** start Supplied information **

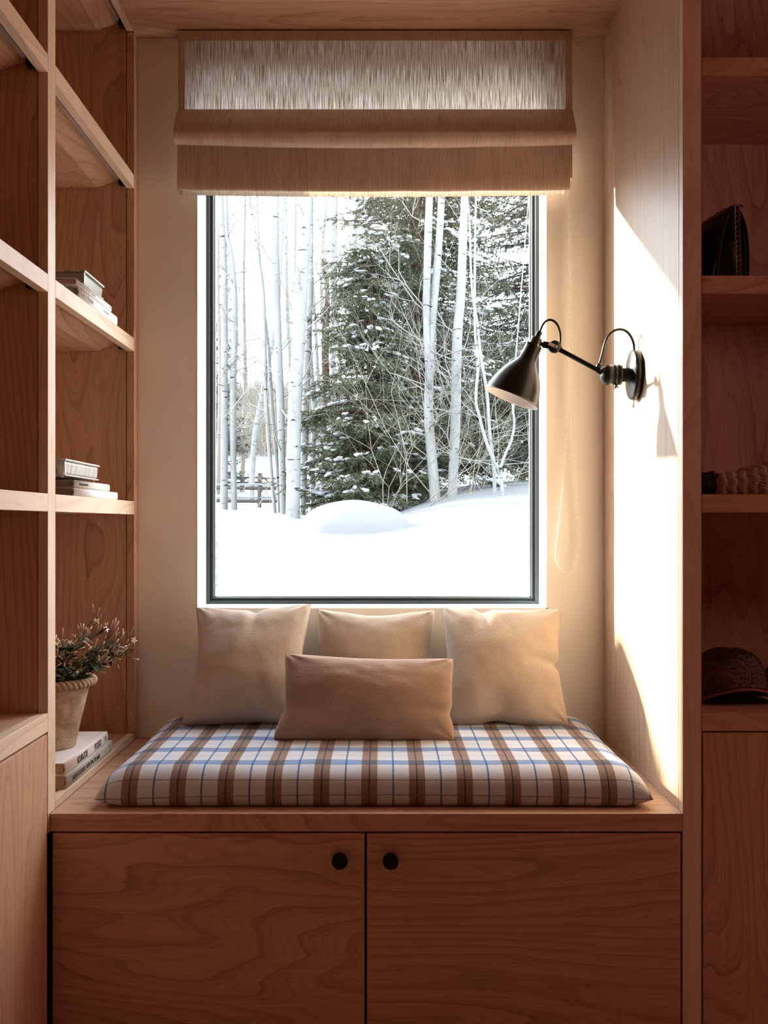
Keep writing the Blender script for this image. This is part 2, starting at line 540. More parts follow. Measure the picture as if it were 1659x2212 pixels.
# upper hanging fold: forward face, rounded bottom, back up behind
def fold(name, ytop, ymid, ybot, yback, zt, zb, zback, sag, x0, x1):
    P = [(ytop, zt, 0), (ytop-.004, zt-.002, .0)]
    for i in range(1, 7):
        f = i/6
        P.append((ytop-.004+(ymid-ytop+.004)*f, zt-(zt-zb-.03)*f, .2*f))
    for k in range(0, 7):
        a = PI*k/6
        P.append(((ymid+ybot)/2+(ymid-ybot)/2*math.cos(a)+(0 if k < 4 else 0), zb+.022-.022*math.sin(a)*1.0-(.0 if k else 0), .2+.8*min(1, k/2)))
    P.append((yback, zback, .1))
    sheet(name, P, x0, x1, sag)
fold('upper_fold', yb-.004, 2.862, 2.908, yb-.006, zt1+.001, rz(312, 2.888), zt1-.06, .011, cX0, cX1)
fold('lower_fold', 2.926, 2.912, 2.924, yb+.004, rz(300, 2.92), rz(406, 2.90), zt1-.1, .005, cX0+.001, cX1-.009)
def bh(u, v):
    a = 2*PI*v; s = 2*u-1
    return Vector((cX0+.004+(cX1-cX0-.022)*u, yb+.002+.004*math.cos(a), rz(409, yb)-.004+.012*math.sin(a)-.006*(1-s*s)))
put('bottom_hem', grid_bm(40, 13, bh), LINEN, bl, True)
# bead chain: two strands that part into a loop
CHAIN = plain('white_bead_chain', (.86, .85, .82), .3)
pl = [(1229, 318), (1229, 420), (1229.5, 560), (1230, 720), (1226, 860), (1222, 960), (1211, 1100), (1201, 1185), (1203, 1212), (1211, 1229), (1222, 1237.5), (1233, 1233), (1243, 1216), (1250, 1185), (1252, 1155), (1249, 1110), (1243, 1030), (1239, 930), (1235, 800), (1233.5, 700), (1233, 560), (1233, 318)]
pts = catmull([at(x, y, 2.952 if 3 < i < 18 else 2.945) for i, (x, y) in enumerate(pl)], 14)
bm = bmesh.new(); tube(bm, pts, .0007, 5)
acc = 0
for a, b in zip(pts, pts[1:]):
    L = (b-a).length
    while acc < L:
        bmesh.ops.create_icosphere(bm, subdivisions=1, radius=.0026, matrix=Matrix.Translation(a+(b-a)*(acc/L)))
        acc += .0066
    acc -= L
put('bead_chain', bm, CHAIN, bl, True, kind='stuff', label='looped white bead chain')

# ---------------------------------------------------------------- bench cushion
t = NT('plaid_wool')
xyz = t.n('ShaderNodeSeparateXYZ', {0: t.n('ShaderNodeTexCoord').outputs['Object']})
wob = t.math('MULTIPLY', t.math('SUBTRACT', t.noise(t.coords((1, 1, 1)), 420, 2), .5), .0022)
def stripes(c, off, p, w, line, half):
    m = t.math('ABSOLUTE', t.math('SUBTRACT', t.math('FRACT', t.math('DIVIDE', t.math('ADD', t.math('SUBTRACT', c, off), wob), p)), .5))
    return (t.math('LESS_THAN', m, w/2/p), t.math('LESS_THAN', m, line/2/p), t.math('GREATER_THAN', m, .5-half/2/p))
CXc, CYc = -.02, 2.585
a1, a2, a3 = stripes(xyz.outputs[0], -.1386-CXc-.054, .108, .036, .0034, .0042)
b1, b2, b3 = stripes(xyz.outputs[1], 2.313-CYc-.0635, .127, .040, .003, .0022)
base = (.72, .75, .82, 1)
warp = t.mix(a1, base, (.33, .22, .18, 1))
warp = t.mix(a2, warp, (.07, .08, .12, 1))
warp = t.mix(a3, warp, (.12, .24, .46, 1))
weft = t.mix(b1, (1, 1, 1, 1), (.34, .47, .73, 1))
weft = t.mix(b3, weft, (.62, .50, .45, 1))
weft = t.mix(b2, weft, (.36, .50, .72, 1))
col = t.mix(1.0, warp, weft, 'MULTIPLY')
fz = t.noise(t.coords((1, 1, 1)), 700, 2, .7)
col = t.mix(1.0, col, t.ramp(fz, [(.25, .62), (.75, 1.0)]), 'MULTIPLY')
t.base(col, .95, .1)
t.b.inputs['Sheen Weight'].default_value = .15
t.bump(t.math('ADD', fz, t.math('MULTIPLY', t.noise(t.coords((1, 1, 1)), 240, 2), .6)), .45, .0015)
PLAID = t.m
def cushion():
    W, L, H = 1.255, .700, .087
    y0 = 2.235
    bm = bmesh.new()
    n = 90; m = 60
    def pos(u, v, top):
        # denser near the edges
        s = math.copysign(1-(1-abs(2*u-1))**1.6, 2*u-1); r = math.copysign(1-(1-abs(2*v-1))**1.6, 2*v-1)
        ex = 1-.020*(1-r*r); ey = 1-.012*(1-s*s)
        x = CXc+W/2*s*ex; y = y0+L/2+L/2*r*ey
        dx = (1-abs(s))*W/2; dy = (1-abs(r))*L/2
        def rise(d, R): return 1 if d >= R else math.sqrt(max(0, 1-(1-d/R)**2))
        k = (rise(dx, .085)**.9)*(rise(dy, .075)**.9)
        seam = .021+.010*(1-max(abs(s), abs(r))**6*0)*(1-s*s*r*r)
        if top:
            z = seam+(H-seam)*k*(1+.03*nz(s*3, r*3))+.0035*k*nz(s*6+4, r*5)*0.6
        else:
            z = seam*(1-min(1, k*1.5))+.0008
        return Vector((x, y, ZB+z))
    for top in (True, False):
        V = [[bm.verts.new(pos(i/n, j/m, top)) for j in range(m+1)] for i in range(n+1)]
        for i in range(n):
            for j in range(m):
                f = (V[i][j], V[i+1][j], V[i+1][j+1], V[i][j+1])
                bm.faces.new(f if top else f[::-1])
    bmesh.ops.remove_doubles(bm, verts=bm.verts, dist=.0006)
    me_root = thing('seat_cushion', (CXc, CYc, ZB), 'long plaid wool cushion in white, blue and brown on the window seat', 'cushion')
    put('cushion_cover', bm, PLAID, me_root, True)
    # stitched seam round the edge
    P = []
    for (u0, v0, u1, v1) in ((0, 0, 1, 0), (1, 0, 1, 1), (1, 1, 0, 1), (0, 1, 0, 0)):
        for i in range(40):
            f = i/40
            P.append(pos(u0+(u1-u0)*f, v0+(v1-v0)*f, True))
    P.append(P[0])
    bm = bmesh.new(); tube(bm, P, .0009, 5)
    put('seam', bm, plain('dark_seam', (.22, .17, .15), .9, .1), me_root, True)
cushion()

# ---------------------------------------------------------------- pillows
def cloth(name, c1, c2, fuzz, weave=None):
    t = NT(name)
    f = t.noise(t.coords((1, 1, 1)), fuzz, 3, .65)
    g = t.noise(t.coords((1, 1, 1)), 14, 3)
    h = f
    if weave:
        w1 = t.noise(t.coords((weave, weave*.08, weave)), 1, 2); w2 = t.noise(t.coords((weave*.08, weave, weave*.5)), 1, 2)
        h = t.math('ADD', t.math('MULTIPLY', f, .4), t.math('ADD', w1, w2))
        h = t.math('MULTIPLY', h, .42)
    col = t.ramp(t.math('ADD', t.math('MULTIPLY', h, .7), t.math('MULTIPLY', g, .3)), [(.36, c1), (.64, c2)])
    t.base(col, .95, .1)
    t.b.inputs['Sheen Weight'].default_value = .35
    t.b.inputs['Sheen Roughness'].default_value = .5
    t.bump(h, .75, .0022)
    return t.m
CAMEL = cloth('camel_wool', (.46, .365, .28), (.60, .485, .38), 340)
RUST = cloth('brown_linen', (.31, .20, .14), (.45, .30, .215), 420, 520)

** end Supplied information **

*Direction:*
From the first line above down to the line with "white bead chain')", reproduce every line and no others, omitting pictures.

*The completed task:*
Keep writing the Blender script for this image. This is part 2, starting at line 540. More parts follow. Measure the picture as if it were 1659x2212 pixels.
# upper hanging fold: forward face, rounded bottom, back up behind
def fold(name, ytop, ymid, ybot, yback, zt, zb, zback, sag, x0, x1):
    P = [(ytop, zt, 0), (ytop-.004, zt-.002, .0)]
    for i in range(1, 7):
        f = i/6
        P.append((ytop-.004+(ymid-ytop+.004)*f, zt-(zt-zb-.03)*f, .2*f))
    for k in range(0, 7):
        a = PI*k/6
        P.append(((ymid+ybot)/2+(ymid-ybot)/2*math.cos(a)+(0 if k < 4 else 0), zb+.022-.022*math.sin(a)*1.0-(.0 if k else 0), .2+.8*min(1, k/2)))
    P.append((yback, zback, .1))
    sheet(name, P, x0, x1, sag)
fold('upper_fold', yb-.004, 2.862, 2.908, yb-.006, zt1+.001, rz(312, 2.888), zt1-.06, .011, cX0, cX1)
fold('lower_fold', 2.926, 2.912, 2.924, yb+.004, rz(300, 2.92), rz(406, 2.90), zt1-.1, .005, cX0+.001, cX1-.009)
def bh(u, v):
    a = 2*PI*v; s = 2*u-1
    return Vector((cX0+.004+(cX1-cX0-.022)*u, yb+.002+.004*math.cos(a), rz(409, yb)-.004+.012*math.sin(a)-.006*(1-s*s)))
put('bottom_hem', grid_bm(40, 13, bh), LINEN, bl, True)
# bead chain: two strands that part into a loop
CHAIN = plain('white_bead_chain', (.86, .85, .82), .3)
pl = [(1229, 318), (1229, 420), (1229.5, 560), (1230, 720), (1226, 860), (1222, 960), (1211, 1100), (1201, 1185), (1203, 1212), (1211, 1229), (1222, 1237.5), (1233, 1233), (1243, 1216), (1250, 1185), (1252, 1155), (1249, 1110), (1243, 1030), (1239, 930), (1235, 800), (1233.5, 700), (1233, 560), (1233, 318)]
pts = catmull([at(x, y, 2.952 if 3 < i < 18 else 2.945) for i, (x, y) in enumerate(pl)], 14)
bm = bmesh.new(); tube(bm, pts, .0007, 5)
acc = 0
for a, b in zip(pts, pts[1:]):
    L = (b-a).length
    while acc < L:
        bmesh.ops.create_icosphere(bm, subdivisions=1, radius=.0026, matrix=Matrix.Translation(a+(b-a)*(acc/L)))
        acc += .0066
    acc -= L
put('bead_chain', bm, CHAIN, bl, True, kind='stuff', label='looped white bead chain')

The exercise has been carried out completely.